Só complementando, tenho tudo o quero/preciso de comics há uns cinco anos mais ou menos. Provavelmente vou continuar fechando carrinhos até debaixo de sete palmos, mas se fosse parar agora, não teria nenhum voto contra. Pelo contrário...
Li e tenho tudo o que publicaram do Arqueiro do Grell, mas quero a revisão histórica de alguém que consumiu aquilo pela Abril. Não suporto a ideia dos cortes e do copydesk. Se tirar a nostalgia, não sobra nada.

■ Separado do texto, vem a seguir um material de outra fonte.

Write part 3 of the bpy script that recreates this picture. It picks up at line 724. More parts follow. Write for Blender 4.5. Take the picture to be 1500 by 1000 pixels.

E tem o caso X-Táticos. Comprava a X-Extra só por causa deles. Mas quero tudo compiladinho à parte e temático. Então vou pegar o busão para alimentar o verme cosmético da existência física, hehe
Em tempo... medidas de terrorismo legal à parte, li por aí que aplicativos como o WFDownloader importam o conteúdo de uma conta. Pessoalmente, tascaria o foda-se e meteria logo o VPN na causa (ou VPN + Tor, se a paranoia estiver atacada), só pra salvar o que produzi e pronto.
Só pra fins de registro: entre os chegados, já admiti que jogo uma praga sempre que sei de alguém comprando um omnibus. Faço mandinga pra que, assim que aberta a caixa, o volume caia no chão e lasque a lombada; e dedão do pé no processo. Nada pessoal. :)
Sobre o VPN, confesso que temos aqui. A patroa paga assinatura de anti-vírus, e vem incluso, mas sou um frouxo assumido. Não tenho coragem, nem pra uma operação de resgate justificada. Meu John Rambo interior morreu no livro original.